What is expected: Find the word "this" in the records below. List each line containing it.

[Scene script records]
● ● ● ● ● ● ●

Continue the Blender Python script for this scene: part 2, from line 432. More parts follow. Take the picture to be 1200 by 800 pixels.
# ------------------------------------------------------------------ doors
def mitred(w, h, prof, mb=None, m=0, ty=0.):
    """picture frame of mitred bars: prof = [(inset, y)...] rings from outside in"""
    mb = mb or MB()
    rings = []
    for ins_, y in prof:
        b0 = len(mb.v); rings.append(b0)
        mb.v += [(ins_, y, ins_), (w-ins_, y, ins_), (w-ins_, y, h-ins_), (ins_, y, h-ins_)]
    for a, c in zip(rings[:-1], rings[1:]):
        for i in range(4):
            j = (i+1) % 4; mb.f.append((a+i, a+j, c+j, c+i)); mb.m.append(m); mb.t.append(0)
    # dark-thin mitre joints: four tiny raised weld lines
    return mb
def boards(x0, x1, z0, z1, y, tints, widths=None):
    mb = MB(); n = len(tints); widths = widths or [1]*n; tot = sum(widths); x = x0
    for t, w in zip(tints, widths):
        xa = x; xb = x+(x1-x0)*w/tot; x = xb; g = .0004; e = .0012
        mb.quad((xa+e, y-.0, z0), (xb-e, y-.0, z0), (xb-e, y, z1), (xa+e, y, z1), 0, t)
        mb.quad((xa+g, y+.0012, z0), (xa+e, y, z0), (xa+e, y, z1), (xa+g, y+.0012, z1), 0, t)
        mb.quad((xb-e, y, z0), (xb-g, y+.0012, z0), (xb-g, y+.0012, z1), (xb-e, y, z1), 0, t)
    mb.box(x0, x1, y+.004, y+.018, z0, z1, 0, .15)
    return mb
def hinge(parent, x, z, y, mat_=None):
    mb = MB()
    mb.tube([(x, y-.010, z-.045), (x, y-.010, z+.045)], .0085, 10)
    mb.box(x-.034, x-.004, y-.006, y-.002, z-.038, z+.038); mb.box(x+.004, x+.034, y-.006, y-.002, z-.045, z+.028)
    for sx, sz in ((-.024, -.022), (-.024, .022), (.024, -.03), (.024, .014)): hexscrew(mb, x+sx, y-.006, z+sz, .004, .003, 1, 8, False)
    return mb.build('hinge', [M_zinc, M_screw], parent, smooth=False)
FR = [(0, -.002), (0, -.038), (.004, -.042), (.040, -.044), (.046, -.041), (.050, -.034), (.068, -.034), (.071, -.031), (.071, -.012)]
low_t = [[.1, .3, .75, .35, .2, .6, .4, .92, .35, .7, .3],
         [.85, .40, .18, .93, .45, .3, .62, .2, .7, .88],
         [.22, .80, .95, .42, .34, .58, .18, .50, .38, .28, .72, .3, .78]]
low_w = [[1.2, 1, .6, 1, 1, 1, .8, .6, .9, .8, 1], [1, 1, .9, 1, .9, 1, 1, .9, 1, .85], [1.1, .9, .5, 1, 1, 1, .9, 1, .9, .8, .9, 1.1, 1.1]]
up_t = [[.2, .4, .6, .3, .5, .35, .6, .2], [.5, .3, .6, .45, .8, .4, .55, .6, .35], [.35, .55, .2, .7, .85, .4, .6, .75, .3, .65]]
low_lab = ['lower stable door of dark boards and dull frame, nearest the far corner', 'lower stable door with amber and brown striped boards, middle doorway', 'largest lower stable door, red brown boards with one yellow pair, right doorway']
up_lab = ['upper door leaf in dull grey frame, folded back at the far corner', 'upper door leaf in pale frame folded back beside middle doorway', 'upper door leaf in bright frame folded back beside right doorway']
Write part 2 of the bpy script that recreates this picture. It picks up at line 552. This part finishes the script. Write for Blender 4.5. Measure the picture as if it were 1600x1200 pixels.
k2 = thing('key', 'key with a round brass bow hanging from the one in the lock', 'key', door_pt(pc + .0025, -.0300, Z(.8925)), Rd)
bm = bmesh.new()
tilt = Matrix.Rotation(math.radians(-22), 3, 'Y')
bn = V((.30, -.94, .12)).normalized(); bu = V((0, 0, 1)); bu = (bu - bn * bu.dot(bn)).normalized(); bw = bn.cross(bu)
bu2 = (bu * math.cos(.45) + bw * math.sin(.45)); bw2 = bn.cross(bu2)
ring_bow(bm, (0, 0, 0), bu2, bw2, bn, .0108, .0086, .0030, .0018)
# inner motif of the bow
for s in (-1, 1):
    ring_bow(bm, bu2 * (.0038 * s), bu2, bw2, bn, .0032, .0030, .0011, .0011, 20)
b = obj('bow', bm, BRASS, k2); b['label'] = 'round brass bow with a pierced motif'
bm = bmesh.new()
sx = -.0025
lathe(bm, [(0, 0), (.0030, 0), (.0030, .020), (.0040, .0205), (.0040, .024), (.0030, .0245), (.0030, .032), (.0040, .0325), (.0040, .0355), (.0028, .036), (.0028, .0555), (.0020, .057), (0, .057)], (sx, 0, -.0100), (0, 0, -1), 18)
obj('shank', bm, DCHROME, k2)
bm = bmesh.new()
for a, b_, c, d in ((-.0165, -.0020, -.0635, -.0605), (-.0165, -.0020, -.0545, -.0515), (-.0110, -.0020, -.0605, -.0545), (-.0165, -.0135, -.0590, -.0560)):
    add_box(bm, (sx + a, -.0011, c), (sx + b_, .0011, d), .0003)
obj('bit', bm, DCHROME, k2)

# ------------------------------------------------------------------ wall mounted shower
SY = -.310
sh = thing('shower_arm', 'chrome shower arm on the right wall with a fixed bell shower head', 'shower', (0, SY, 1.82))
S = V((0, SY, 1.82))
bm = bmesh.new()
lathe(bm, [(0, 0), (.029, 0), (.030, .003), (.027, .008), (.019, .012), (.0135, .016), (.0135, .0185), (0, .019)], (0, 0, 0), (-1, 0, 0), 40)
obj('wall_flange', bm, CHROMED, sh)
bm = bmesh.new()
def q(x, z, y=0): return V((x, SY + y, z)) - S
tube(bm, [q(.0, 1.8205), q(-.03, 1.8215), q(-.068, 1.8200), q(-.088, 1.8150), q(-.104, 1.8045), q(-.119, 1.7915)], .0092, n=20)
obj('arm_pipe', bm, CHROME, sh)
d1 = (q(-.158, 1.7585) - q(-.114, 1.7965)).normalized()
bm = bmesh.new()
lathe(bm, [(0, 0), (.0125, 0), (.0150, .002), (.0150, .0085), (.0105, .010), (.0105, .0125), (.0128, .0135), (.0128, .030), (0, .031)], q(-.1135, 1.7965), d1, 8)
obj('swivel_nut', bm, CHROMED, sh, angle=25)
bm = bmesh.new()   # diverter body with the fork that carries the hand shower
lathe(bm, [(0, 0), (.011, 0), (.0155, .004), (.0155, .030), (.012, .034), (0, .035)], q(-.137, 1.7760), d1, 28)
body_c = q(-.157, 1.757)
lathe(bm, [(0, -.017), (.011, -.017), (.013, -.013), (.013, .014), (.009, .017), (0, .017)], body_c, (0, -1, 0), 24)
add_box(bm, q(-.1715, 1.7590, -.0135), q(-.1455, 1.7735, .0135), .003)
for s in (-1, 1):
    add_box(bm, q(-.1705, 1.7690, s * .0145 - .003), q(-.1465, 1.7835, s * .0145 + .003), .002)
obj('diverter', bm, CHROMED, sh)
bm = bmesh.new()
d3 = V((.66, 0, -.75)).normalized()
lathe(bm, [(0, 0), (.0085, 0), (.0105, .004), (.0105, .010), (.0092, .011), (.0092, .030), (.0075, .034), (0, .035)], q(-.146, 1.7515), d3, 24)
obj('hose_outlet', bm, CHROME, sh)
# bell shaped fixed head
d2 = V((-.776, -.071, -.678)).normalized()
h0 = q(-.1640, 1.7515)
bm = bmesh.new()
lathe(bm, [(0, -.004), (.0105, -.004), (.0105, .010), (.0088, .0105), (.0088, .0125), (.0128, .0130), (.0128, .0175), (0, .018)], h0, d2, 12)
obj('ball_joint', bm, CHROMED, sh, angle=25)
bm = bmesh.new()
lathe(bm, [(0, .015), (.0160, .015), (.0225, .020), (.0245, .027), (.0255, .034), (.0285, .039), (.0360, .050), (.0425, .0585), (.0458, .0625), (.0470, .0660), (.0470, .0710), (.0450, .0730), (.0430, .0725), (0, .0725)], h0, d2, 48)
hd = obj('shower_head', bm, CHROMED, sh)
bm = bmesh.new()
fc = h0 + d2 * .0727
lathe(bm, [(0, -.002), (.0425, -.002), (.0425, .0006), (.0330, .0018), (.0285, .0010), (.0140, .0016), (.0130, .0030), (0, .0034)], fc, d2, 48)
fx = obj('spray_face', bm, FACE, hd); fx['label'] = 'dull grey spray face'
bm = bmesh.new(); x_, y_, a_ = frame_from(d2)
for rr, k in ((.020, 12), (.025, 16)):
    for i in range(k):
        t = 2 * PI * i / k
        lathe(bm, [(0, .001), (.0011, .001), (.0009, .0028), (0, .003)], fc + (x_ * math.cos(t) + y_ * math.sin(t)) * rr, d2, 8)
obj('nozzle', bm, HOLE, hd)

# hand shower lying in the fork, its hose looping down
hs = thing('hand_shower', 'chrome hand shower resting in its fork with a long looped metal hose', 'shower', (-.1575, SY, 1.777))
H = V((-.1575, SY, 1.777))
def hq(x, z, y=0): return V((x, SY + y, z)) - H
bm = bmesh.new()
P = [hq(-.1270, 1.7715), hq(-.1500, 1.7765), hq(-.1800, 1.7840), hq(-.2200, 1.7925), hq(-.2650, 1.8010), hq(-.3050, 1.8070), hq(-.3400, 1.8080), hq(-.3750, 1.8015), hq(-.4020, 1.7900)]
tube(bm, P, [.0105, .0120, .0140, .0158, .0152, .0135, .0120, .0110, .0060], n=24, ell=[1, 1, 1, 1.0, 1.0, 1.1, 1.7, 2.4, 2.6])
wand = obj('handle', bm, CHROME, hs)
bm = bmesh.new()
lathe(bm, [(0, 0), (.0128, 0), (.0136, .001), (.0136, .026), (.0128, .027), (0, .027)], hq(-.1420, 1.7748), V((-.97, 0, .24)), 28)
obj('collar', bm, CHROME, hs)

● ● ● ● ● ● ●

Result:
Continue the Blender Python script for this scene: part 2, from line 432. More parts follow. Take the picture to be 1200 by 800 pixels.
Write part 2 of the bpy script that recreates this picture. It picks up at line 552. This part finishes the script. Write for Blender 4.5. Measure the picture as if it were 1600x1200 pixels.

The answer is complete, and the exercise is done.